Unfortunately, Photos just isn't as stable or as performant, or as integrated with iCloud as it should be, considering how long it has been around and how much Apple likes to pride itself on the "it just works" mantra. I'm not saying you shouldn't use Photos, just that you should probably use it in limited scope and not rely on it too much. Some prefer Image Capture as an alternative for just copying photos over from your mobile devices. The important thing about Photos is that has a checkbox option for deleting photos from their device of origin once they've been successfully copied over. Make sure you're using this, or you won't be freeing up any space for new photos on your source devices (iPhone, iPad, etc).

That error message is due to memory (RAM), not storage issues. It may be caused by Photos, or it may be caused by some other app. Further probing is needed. But either way, it sounds like you've got problems with your Photos library that need to be resolved first.

One thing you can do instead of trying to open the corrupt library is navigate to your .photoslibrary file (it's actually a package, not a single file) in Finder and Show Package Contents. This will allow you to access your actual photos. They are contained in subfolders inside. This is one thing the designers of Photos got right - you can still access your photos as individual files.

Next launch Photos while holding down Option and when prompted to "Choose Library" click on "Create New...". Since you mentioned not wanting to store your photos on your Mac's internal hard drive, use an external one. Even if your MyPassport drive has the capacity for it, I recommend using a separate drive for this. Redundancy for the sake of backup is a very good idea.

Drag files or folders of your photos from the subfolders of your .photoslibrary onto the Photos icon on the Dock. This is similar to doing File → Import... from within Photos, except that when selecting files to Import, you cannot see inside a package. Dragging from Finder gets around this limitation. I expect many aspects of the structure of your old Photos library will not be preserved (such as favorites, albums, photo edit settings, face data, etc). But your photos themselves should be salvageable.

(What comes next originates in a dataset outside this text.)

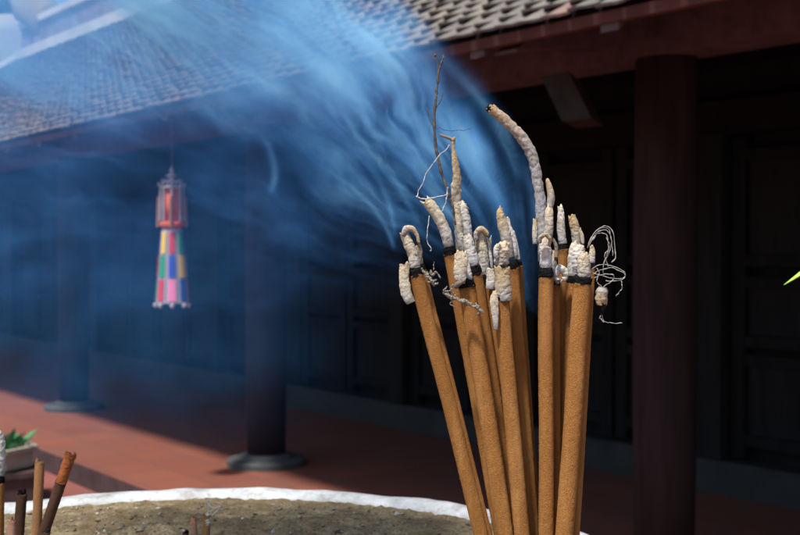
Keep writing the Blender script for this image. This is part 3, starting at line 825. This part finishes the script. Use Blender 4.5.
# ------------------------------------------------------------------ smoke
SX0, SX1, SY0, SY1, SZ0, SZ1 = -.78, .2, .70, .98, 1.26, 2.02
sm = bpy.data.materials.new('smoke'); sm.use_nodes = True; nt = sm.node_tree
for n_ in list(nt.nodes): nt.nodes.remove(n_)
out = nt.nodes.new('ShaderNodeOutputMaterial')
vs_ = nt.nodes.new('ShaderNodeVolumeScatter')
vs_.inputs['Color'].default_value = (.31, .69, 1, 1); vs_.inputs['Anisotropy'].default_value = -.35
vi = nt.nodes.new('ShaderNodeVolumeInfo')
nt.links.new(vi.outputs['Density'], vs_.inputs['Density'])
va_ = nt.nodes.new('ShaderNodeVolumeAbsorption')
mr_ = nt.nodes.new('ShaderNodeMapRange'); mr_.inputs[1].default_value = 1.5; mr_.inputs[2].default_value = 26
nt.links.new(vi.outputs['Density'], mr_.inputs[0])
cc_ = ramp(nt, mr_.outputs[0], [(0, (.12, .45, 1)), (.3, (.27, .66, 1)), (.75, (.4, .78, 1)), (1, (.46, .82, 1))])      # thin smoke is bluer
nt.links.new(cc_, vs_.inputs['Color']); nt.links.new(cc_, va_.inputs['Color'])
nt.links.new(vi.outputs['Density'], va_.inputs['Density'])
ad_ = nt.nodes.new('ShaderNodeAddShader'); nt.links.new(vs_.outputs[0], ad_.inputs[0]); nt.links.new(va_.outputs[0], ad_.inputs[1])
nt.links.new(ad_.outputs[0], out.inputs['Volume'])
nt = bpy.data.node_groups.new('smoke_field', 'GeometryNodeTree')
nt.interface.new_socket('Geometry', in_out='INPUT', socket_type='NodeSocketGeometry')
nt.interface.new_socket('Geometry', in_out='OUTPUT', socket_type='NodeSocketGeometry')
gout = nt.nodes.new('NodeGroupOutput')
CORE, VEIL, WISP = 62.0, 1.15, 28.0
class X:
    def __init__(s, sock): s.s = sock
    @staticmethod
    def op(o, a, b=None, c=None):
        n = nt.nodes.new('ShaderNodeMath'); n.operation = o
        for i, v in enumerate((a, b, c)):
            if v is None: continue
            if isinstance(v, X): nt.links.new(v.s, n.inputs[i])
            else: n.inputs[i].default_value = v
        return X(n.outputs[0])
    def __add__(s, o): return X.op('ADD', s, o)
    def __radd__(s, o): return X.op('ADD', o, s)
    def __sub__(s, o): return X.op('SUBTRACT', s, o)
    def __rsub__(s, o): return X.op('SUBTRACT', o, s)
    def __mul__(s, o): return X.op('MULTIPLY', s, o)
    __rmul__ = __mul__
    def __truediv__(s, o): return X.op('DIVIDE', s, o)
    def __pow__(s, o): return X.op('POWER', s, o)
def sstep(x, a, b):
    n = nt.nodes.new('ShaderNodeMapRange'); n.interpolation_type = 'SMOOTHERSTEP'
    nt.links.new(x.s, n.inputs[0]); n.inputs[1].default_value = a; n.inputs[2].default_value = b
    n.inputs[3].default_value = 0; n.inputs[4].default_value = 1
    return X(n.outputs[0])
def vec(x, y, z):
    n = nt.nodes.new('ShaderNodeCombineXYZ')
    for i, v in enumerate((x, y, z)):
        if isinstance(v, X): nt.links.new(v.s, n.inputs[i])
        else: n.inputs[i].default_value = v
    return n.outputs[0]
def noi(v, scale, detail, rough=.5):
    n = nt.nodes.new('ShaderNodeTexNoise'); n.inputs['Scale'].default_value = scale
    n.inputs['Detail'].default_value = detail; n.inputs['Roughness'].default_value = rough
    nt.links.new(v, n.inputs['Vector']); return X(n.outputs['Fac'])
pos = nt.nodes.new('GeometryNodeInputPosition'); sx = nt.nodes.new('ShaderNodeSeparateXYZ')
nt.links.new(pos.outputs[0], sx.inputs[0])
xs, ys, zs = X(sx.outputs[0]), X(sx.outputs[1]), X(sx.outputs[2])
K = 1100 / .8
pu = xs * K; pv = (zs - CZ) * K; pw = ys * K
wn1 = noi(vec(pu, pv, pw * .6), .009, 3); wn2 = noi(vec(pu + 300, pv + 900, pw * .6), .009, 3)
wa = sstep(pu * -1, -140, 160) * 70 + 40
du = (pu - 140) + (wn1 - .5) * wa; dv = (pv + 60) + (wn2 - .5) * wa
phi = X.op('ARCTAN2', du * -1, dv) * (180 / PI)          # 0 = straight up, 90 = level to the left
r = X.op('SQRT', du * du + dv * dv)
edge = phi - X.op('MINIMUM', r, 255.0) * .142 - X.op('MAXIMUM', r - 255, 0.0) * .012 + 14.5
right = sstep(edge, -3, 20)
core = 1 - sstep(phi - sstep(r, 330, 560) * 6, 40, 68) * .91 - sstep(phi, 64, 98) * .09
veil = 1 - sstep(phi, 62, 145)
streak = sstep(noi(vec(phi * .17, r * .004, ys * 6), 1.0, 4, .6), .38, .70)
wisp = sstep(noi(vec(phi * .62, r * .007, ys * 6), 1.0, 3, .6), .47, .76)
cloud = sstep(noi(vec(pu, pv, pw), .012, 5, .6), .34, .70)
far = 1 - sstep(r, 570, 860)
def bump_(y, c, w_):
    t_ = (y - c) / w_
    return X.op('EXPONENT', t_ * t_ * -1)
yw = ys + (wn1 - .5) * .06
sheet = bump_(yw, .77, .022) + bump_(yw, .86, .03) * .7
slab_ = sstep(ys, SY0, SY0 + .02) * (1 - sstep(ys, SY1 - .08, SY1))
grow = sstep(r, 40, 330)
d_core = right * core * (grow * .92 + .08) * (streak * .75 + wisp * .75 + .02) * (cloud * .95 + .22) * far * sheet
d_top = sstep(edge, 2, 26) * (1 - sstep(phi, 62, 84)) * sstep(pv, 95, 200) * sstep(r, 200, 360) * (cloud * .8 + wisp * .4 + .3) * far * sheet
d_veil = sstep(edge, -2, 26) * veil * (cloud * 1.25 + .1) * sstep(r, 110, 420) * far * slab_
qu = pu / .9; qv = pv / .9
def wisp_(a, b_, c_, v0, v1, v2, v3, w0, w1, yc, amp):
    """a thin stream rising from a burning tip, bending to the left"""
    lift = sstep(qv, v0, v0 + 120)
    cu = a + qv * b_ + qv * qv * c_ + (wn1 - .5) * 60 * lift
    t_ = (qu - cu) / (w0 + X.op('MAXIMUM', qv - v0, 0.0) * w1)
    return X.op('EXPONENT', t_ * t_ * -1) * sstep(qv, v0, v1) * (1 - sstep(qv, v2, v3)) * bump_(ys + (wn2 - .5) * .03 * lift, yc, .014) * amp
streams = (wisp_(217.7, -.9, 0, 140, 150, 210, 330, 2.5, .05, .730, .45)
           + wisp_(148, -.12, -.0021, -5, 40, 170, 300, 3.0, .045, .735, .6)
           + wisp_(132, -.12, -.0026, 30, 90, 170, 300, 2.5, .05, .745, .35)
           + wisp_(122, -.35, -.0013, 15, 60, 190, 330, 4, .06, .735, .9)
           + wisp_(64, -.3, -.0025, 5, 50, 170, 300, 5, .07, .74, .8)
           + wisp_(-6, -.2, -.0075, -5, 15, 55, 100, 2.2, .015, .75, .9)
           + wisp_(-6.3, .12, -.005, 5, 30, 75, 120, 2.2, .02, .745, .9)
           + wisp_(-200.4, 1.76, -.011, 50, 70, 100, 130, 2.4, .02, .75, .6)
           + wisp_(30, -.25, -.004, 10, 45, 120, 200, 3, .04, .76, .6)) * (cloud * .6 + wisp * .5 + .2)
dens = (d_core * CORE + d_top * 15.0 + d_veil * VEIL + streams * WISP) * slab_ * sstep(zs, SZ0 + .01, SZ0 + .12) * (1 - sstep(zs, SZ1 - .1, SZ1))
vc = nt.nodes.new('GeometryNodeVolumeCube')
vc.inputs['Min'].default_value = (SX0, SY0, SZ0); vc.inputs['Max'].default_value = (SX1, SY1, SZ1)
for ax, q in zip('XYZ', (640, 46, 500)): vc.inputs['Resolution ' + ax].default_value = q
nt.links.new(dens.s, vc.inputs['Density'])
smt = nt.nodes.new('GeometryNodeSetMaterial'); smt.inputs['Material'].default_value = sm
nt.links.new(vc.outputs[0], smt.inputs[0]); nt.links.new(smt.outputs[0], gout.inputs[0])
sme = bpy.data.meshes.new('smoke'); sme.materials.append(sm)
smoke = bpy.data.objects.new('smoke', sme); C.objects.link(smoke)
md = smoke.modifiers.new('field', 'NODES'); md.node_group = nt
tag(smoke, 'blue incense smoke drifting up and left from the sticks', 'smoke', kind='stuff')

# ------------------------------------------------------------------ light, camera, render settings
sd = Vector((-.21, -.33, .87)).normalized()
sun = bpy.data.lights.new('sun', 'SUN'); sun.energy = 5.0; sun.angle = math.radians(4.5); sun.color = (1, .97, .92)
so = bpy.data.objects.new('sun', sun); C.objects.link(so)
so.rotation_euler = (-sd).to_track_quat('-Z', 'Y').to_euler()
w = bpy.data.worlds.new('World'); sc.world = w; w.use_nodes = True
bg = w.node_tree.nodes['Background']; sky = w.node_tree.nodes.new('ShaderNodeTexSky')
sky.sky_type = 'NISHITA'; sky.sun_disc = False
sky.sun_elevation = math.asin(sd.z); sky.sun_rotation = math.atan2(sd.x, sd.y)
w.node_tree.links.new(sky.outputs[0], bg.inputs[0]); bg.inputs[1].default_value = .14
cam = bpy.data.cameras.new('camera'); co = bpy.data.objects.new('camera', cam); C.objects.link(co)
co.location = (0, 0, CZ); co.rotation_euler = (PI / 2 - PITCH, 0, 0)
cam.sensor_width = 36; cam.lens = F / 800 * 36; cam.clip_start = .02; cam.clip_end = 500
cam.dof.use_dof = True; cam.dof.focus_distance = .685; cam.dof.aperture_fstop = 18
sc.camera = co
sc.view_settings.view_transform = 'Standard'; sc.view_settings.look = 'None'; sc.view_settings.exposure = .42; sc.view_settings.gamma = 1
sc.view_settings.use_curve_mapping = False
sc.cycles.use_denoising = True
sc.cycles.volume_step_rate = 2.0; sc.cycles.volume_max_steps = 128; sc.cycles.volume_bounces = 2
sc.cycles.max_bounces = 6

Why Photos libraries get so easily corrupted, I do not know. There are lots of aspects of the Photos app that could use improvement, as I mentioned. You might also explore whether there are tools that can "repair" a broken Photos library, but use caution. Pulling from the package contents and starting a fresh library is the surest bet, in my opinion.

Finally, moving forward, consider buying an additional drive to back up this new library you will presumably continue to add photos to.